Monday, 20 December 2010

The answer to a Non-Rigid-Organization

Japanese philosophy is so near to computer-science

Do you remember? Some days ago I suggested some ways to do data-entry, but I didn't explain well when a wiki is a good solution. I want to illustrate better this concept and introduce you some cases where a wiki is a comfortable solution.


What's Wabi-Sabi? In wikipedia we read

Wabi-sabi (侘寂?) represents a comprehensive Japanese world view or aesthetic centered on the acceptance of transience. The aesthetic is sometimes described as one of beauty that is "imperfect, impermanent and incomplete".[1] It is a concept derived from the Buddhist assertion of the Three marks of existence (三法印 sanbōin?), specifically impermanence (無常 mujō?).
Characteristics of the wabi-sabi aesthetic include asymmetry, asperity, simplicity, modesty, intimacy and the suggestion of natural processes.

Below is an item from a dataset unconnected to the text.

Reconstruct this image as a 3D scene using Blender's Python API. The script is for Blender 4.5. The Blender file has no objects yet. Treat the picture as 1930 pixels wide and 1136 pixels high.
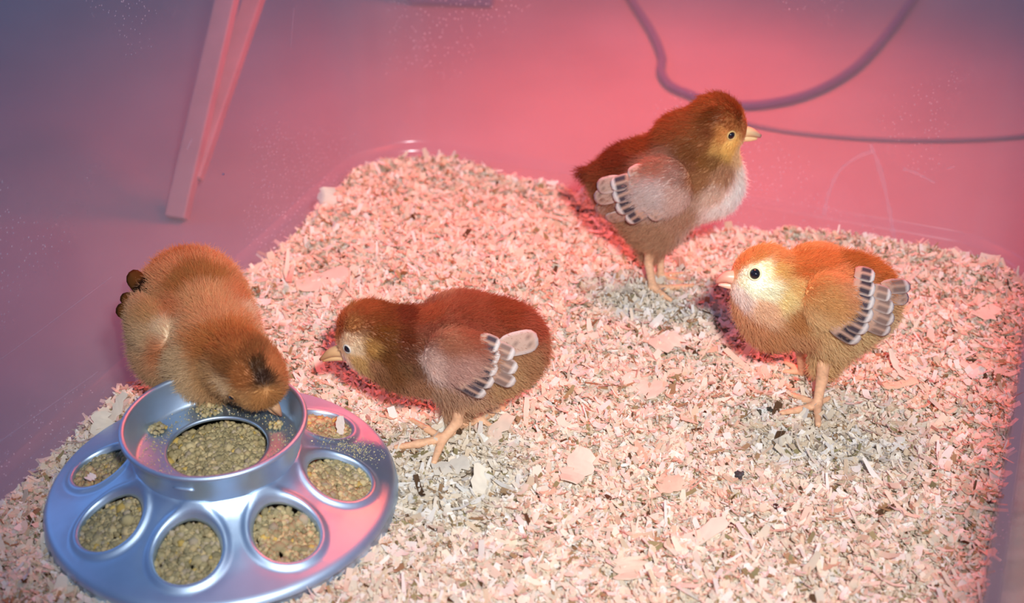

Do this sounds familiar to you? Concepts like "transience", "impermanence", "incompleteness" can appear very often in a bad organized office and are programmer's hell. Let's think to write a relational database. It's well designed and has good interfaces for CRUD. Now, let's imagine our boss asks us to change the relational schema. Adding or removing a column could be not very difficult, but changing big pieces of this schema means to rewrite our application controller from 40% to 70% and write some scripts to move datas from the old schema to the new. Pretty boring and frustrating. And, more important, probably non definitive, because in a bad organized office, changes could happen very often.

Wiki is Wabi-Sabi

A wiki is "fluid". It have a very simple schema (to our eyes), mostly based on "Articles" and "Categories". It checks if a certain page exists (blue links) or not (red links); it lists all uncategorized pages; it lists all unused categories, ecc. It will also include the "Search" which shows us all pages wich contain the searched word.
I choose a wiki for a particular job: I had a web application and I have to list all entities showed to the user. I started with an excel spreadsheet, listing where the entity was located (in wich web page), if it was read or write, who can modify it and other fields. This organization changes some days ago, forcing me to change the schema. But this time I moved all data to a wiki (mediawiki), making a page (article) for every entity.
Result: it's appreciated and a change will be managed easily, 'cause there's no SQL schemas to modify, just pages.
If you're losing your life on a Access database and your boss wants every day a "small change" which makes you mad, then moving to a wiki is probably the best solution.